* Begin *

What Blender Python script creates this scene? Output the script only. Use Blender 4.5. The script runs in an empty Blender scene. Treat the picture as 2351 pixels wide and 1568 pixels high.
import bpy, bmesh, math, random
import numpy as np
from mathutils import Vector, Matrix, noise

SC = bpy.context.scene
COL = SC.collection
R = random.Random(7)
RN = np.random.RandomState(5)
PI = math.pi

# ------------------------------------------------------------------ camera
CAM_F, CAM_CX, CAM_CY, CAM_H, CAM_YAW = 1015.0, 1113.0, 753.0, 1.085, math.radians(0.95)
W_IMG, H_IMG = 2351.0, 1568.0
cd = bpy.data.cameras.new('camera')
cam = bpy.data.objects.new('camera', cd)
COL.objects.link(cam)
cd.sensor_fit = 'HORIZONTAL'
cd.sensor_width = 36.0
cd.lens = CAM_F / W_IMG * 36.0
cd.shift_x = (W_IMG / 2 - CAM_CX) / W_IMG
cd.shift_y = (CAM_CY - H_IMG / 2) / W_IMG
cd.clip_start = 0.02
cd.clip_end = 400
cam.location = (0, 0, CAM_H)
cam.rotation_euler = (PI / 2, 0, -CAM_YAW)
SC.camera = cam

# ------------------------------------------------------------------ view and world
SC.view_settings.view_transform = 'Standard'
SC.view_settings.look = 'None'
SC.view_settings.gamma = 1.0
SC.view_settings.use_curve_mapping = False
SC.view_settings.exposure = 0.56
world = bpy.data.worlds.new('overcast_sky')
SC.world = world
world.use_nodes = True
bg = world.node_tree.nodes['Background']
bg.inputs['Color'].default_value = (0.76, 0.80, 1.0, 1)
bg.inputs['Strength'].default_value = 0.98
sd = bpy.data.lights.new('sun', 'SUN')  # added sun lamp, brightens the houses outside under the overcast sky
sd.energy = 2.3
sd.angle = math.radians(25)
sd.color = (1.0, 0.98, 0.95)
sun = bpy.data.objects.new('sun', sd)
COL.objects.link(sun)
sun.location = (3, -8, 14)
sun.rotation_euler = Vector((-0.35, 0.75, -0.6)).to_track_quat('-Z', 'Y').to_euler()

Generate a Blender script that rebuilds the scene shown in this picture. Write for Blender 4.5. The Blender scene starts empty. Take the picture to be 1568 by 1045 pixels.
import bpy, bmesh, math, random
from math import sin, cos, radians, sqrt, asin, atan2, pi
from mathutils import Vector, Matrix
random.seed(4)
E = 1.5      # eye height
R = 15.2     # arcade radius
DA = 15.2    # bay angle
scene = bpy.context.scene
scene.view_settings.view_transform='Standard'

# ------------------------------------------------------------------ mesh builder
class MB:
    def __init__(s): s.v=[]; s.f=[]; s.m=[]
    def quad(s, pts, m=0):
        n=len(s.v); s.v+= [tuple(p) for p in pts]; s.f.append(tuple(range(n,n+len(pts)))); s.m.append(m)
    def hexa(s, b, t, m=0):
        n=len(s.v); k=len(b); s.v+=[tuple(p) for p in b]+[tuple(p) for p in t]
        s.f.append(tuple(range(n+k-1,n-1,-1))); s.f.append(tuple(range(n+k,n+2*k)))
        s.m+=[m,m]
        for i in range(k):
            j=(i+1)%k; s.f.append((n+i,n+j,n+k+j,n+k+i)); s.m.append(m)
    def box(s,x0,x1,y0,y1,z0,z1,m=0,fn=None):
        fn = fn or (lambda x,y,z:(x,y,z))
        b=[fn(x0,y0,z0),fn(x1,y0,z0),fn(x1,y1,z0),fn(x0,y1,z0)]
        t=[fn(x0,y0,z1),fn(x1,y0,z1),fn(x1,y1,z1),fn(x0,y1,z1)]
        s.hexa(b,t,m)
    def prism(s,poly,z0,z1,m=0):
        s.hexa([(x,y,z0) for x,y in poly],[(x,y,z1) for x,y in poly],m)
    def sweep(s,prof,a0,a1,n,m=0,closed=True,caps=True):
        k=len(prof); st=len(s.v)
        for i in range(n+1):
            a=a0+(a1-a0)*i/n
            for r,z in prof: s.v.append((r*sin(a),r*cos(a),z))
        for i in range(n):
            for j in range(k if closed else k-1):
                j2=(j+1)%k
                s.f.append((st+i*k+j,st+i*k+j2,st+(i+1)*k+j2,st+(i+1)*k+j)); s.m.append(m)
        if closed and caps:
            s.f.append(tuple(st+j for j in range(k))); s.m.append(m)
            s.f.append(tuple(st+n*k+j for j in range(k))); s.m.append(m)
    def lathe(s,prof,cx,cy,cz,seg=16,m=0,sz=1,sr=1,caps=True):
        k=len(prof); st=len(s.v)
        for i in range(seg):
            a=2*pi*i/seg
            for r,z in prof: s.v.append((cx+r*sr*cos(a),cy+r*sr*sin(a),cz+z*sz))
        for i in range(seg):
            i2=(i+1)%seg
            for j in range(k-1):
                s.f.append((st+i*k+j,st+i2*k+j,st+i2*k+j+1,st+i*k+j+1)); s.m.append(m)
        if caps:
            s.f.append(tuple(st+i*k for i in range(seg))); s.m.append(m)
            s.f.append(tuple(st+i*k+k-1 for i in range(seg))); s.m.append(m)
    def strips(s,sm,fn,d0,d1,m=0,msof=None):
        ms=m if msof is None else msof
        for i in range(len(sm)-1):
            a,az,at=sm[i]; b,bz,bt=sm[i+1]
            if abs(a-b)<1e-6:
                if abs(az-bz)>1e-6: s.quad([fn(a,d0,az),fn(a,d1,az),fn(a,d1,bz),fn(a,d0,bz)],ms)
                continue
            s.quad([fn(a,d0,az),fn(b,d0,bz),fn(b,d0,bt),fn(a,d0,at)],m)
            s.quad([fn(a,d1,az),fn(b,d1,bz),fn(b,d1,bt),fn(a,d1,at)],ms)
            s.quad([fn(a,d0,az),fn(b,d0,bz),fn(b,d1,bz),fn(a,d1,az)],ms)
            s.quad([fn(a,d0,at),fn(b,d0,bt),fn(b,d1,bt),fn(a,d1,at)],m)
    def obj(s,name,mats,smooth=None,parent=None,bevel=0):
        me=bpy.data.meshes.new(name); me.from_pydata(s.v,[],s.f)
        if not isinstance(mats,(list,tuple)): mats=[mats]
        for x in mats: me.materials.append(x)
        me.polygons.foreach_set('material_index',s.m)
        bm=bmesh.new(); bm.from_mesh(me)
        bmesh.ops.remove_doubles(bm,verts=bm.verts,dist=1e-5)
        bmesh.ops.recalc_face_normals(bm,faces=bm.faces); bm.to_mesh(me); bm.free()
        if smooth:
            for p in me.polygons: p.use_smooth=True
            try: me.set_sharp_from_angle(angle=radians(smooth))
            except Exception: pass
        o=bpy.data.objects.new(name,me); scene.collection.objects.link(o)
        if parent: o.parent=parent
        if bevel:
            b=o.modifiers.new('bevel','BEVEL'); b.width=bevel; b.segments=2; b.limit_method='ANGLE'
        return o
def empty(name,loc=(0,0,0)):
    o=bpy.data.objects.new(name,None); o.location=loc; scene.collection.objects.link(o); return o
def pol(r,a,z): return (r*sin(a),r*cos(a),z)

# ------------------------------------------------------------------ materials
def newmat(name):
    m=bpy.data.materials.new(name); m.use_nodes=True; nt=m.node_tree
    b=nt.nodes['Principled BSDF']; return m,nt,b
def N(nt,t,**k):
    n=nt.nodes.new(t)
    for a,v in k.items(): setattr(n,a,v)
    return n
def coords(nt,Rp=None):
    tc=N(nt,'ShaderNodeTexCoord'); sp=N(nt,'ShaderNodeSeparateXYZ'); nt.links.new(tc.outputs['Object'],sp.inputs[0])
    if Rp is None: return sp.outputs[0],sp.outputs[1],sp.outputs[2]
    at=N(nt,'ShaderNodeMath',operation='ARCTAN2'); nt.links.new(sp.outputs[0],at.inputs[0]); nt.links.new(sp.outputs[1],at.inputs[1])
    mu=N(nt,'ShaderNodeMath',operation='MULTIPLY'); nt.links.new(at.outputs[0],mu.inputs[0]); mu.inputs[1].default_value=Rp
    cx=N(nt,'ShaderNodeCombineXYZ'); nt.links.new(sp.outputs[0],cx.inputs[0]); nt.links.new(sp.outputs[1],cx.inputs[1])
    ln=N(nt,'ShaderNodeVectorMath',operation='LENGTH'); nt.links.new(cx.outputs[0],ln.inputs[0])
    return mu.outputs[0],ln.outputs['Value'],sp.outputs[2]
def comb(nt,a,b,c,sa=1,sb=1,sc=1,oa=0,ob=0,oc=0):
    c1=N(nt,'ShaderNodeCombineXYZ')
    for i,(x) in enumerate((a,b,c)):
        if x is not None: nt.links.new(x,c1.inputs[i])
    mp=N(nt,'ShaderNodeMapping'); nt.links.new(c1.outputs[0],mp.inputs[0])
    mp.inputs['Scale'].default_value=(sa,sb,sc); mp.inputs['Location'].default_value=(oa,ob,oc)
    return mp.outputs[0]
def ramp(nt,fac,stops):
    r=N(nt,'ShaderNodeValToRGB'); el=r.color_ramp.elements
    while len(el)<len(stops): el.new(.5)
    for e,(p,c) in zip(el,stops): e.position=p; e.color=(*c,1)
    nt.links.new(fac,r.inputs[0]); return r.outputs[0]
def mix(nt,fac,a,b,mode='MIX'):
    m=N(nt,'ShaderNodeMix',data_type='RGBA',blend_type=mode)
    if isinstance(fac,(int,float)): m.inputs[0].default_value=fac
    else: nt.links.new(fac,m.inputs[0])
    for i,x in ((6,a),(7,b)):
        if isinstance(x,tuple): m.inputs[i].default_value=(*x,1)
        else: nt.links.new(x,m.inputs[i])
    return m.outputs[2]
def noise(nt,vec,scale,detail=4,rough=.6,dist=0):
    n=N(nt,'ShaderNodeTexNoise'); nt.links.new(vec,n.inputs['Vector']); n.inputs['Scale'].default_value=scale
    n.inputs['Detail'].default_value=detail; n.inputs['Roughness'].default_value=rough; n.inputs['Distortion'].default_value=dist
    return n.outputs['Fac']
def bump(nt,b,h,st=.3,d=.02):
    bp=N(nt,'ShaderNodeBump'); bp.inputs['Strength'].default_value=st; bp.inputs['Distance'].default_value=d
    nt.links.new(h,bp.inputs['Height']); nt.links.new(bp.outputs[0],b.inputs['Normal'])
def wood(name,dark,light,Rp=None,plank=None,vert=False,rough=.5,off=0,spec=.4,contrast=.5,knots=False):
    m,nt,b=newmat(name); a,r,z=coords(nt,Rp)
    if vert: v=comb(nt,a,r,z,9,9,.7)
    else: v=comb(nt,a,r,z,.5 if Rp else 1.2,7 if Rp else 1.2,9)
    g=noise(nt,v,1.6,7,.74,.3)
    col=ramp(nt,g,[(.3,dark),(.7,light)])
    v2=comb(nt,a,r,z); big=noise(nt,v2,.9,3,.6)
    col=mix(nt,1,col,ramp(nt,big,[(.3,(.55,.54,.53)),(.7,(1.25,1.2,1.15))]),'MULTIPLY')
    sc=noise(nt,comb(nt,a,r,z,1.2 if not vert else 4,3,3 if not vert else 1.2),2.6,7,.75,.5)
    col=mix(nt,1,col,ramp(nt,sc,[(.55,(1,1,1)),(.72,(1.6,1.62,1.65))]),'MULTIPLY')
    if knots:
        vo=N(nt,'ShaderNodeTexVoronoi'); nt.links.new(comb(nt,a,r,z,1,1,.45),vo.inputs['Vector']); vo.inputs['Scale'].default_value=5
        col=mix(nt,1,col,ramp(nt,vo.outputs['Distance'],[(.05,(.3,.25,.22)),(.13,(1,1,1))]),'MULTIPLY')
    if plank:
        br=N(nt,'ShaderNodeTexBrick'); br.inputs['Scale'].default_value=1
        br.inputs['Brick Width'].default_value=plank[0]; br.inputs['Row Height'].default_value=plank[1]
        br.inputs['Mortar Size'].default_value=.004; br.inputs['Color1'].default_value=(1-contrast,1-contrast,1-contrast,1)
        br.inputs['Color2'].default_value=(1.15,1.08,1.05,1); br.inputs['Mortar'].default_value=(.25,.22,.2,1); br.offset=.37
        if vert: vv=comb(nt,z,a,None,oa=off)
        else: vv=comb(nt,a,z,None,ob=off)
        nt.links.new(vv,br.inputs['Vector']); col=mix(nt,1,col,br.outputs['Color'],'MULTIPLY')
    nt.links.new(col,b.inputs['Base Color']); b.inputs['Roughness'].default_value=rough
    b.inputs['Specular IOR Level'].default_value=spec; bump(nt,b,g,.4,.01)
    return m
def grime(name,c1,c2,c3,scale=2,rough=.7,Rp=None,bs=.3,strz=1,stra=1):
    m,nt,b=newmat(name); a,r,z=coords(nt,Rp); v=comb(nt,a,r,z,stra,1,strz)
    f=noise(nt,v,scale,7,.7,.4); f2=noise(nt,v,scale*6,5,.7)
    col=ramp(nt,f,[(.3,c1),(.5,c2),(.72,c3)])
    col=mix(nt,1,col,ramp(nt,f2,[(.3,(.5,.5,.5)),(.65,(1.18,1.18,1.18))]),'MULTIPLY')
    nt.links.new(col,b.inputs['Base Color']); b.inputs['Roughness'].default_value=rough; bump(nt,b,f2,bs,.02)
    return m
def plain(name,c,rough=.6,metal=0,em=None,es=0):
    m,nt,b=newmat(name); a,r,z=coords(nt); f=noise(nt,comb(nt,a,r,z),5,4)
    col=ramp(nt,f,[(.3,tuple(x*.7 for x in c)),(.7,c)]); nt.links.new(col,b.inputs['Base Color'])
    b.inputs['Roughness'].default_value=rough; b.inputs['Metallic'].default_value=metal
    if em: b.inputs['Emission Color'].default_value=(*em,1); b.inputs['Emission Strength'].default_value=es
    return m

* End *

- _WHAT YOU NEED TO DO_: Look above and repeat, character for character, the lines from the first one to the line with "SC.camera = cam", counting both.

- _REPLY TO THE TASK_:
What Blender Python script creates this scene? Output the script only. Use Blender 4.5. The script runs in an empty Blender scene. Treat the picture as 2351 pixels wide and 1568 pixels high.
import bpy, bmesh, math, random
import numpy as np
from mathutils import Vector, Matrix, noise

SC = bpy.context.scene
COL = SC.collection
R = random.Random(7)
RN = np.random.RandomState(5)
PI = math.pi

# ------------------------------------------------------------------ camera
CAM_F, CAM_CX, CAM_CY, CAM_H, CAM_YAW = 1015.0, 1113.0, 753.0, 1.085, math.radians(0.95)
W_IMG, H_IMG = 2351.0, 1568.0
cd = bpy.data.cameras.new('camera')
cam = bpy.data.objects.new('camera', cd)
COL.objects.link(cam)
cd.sensor_fit = 'HORIZONTAL'
cd.sensor_width = 36.0
cd.lens = CAM_F / W_IMG * 36.0
cd.shift_x = (W_IMG / 2 - CAM_CX) / W_IMG
cd.shift_y = (CAM_CY - H_IMG / 2) / W_IMG
cd.clip_start = 0.02
cd.clip_end = 400
cam.location = (0, 0, CAM_H)
cam.rotation_euler = (PI / 2, 0, -CAM_YAW)
SC.camera = cam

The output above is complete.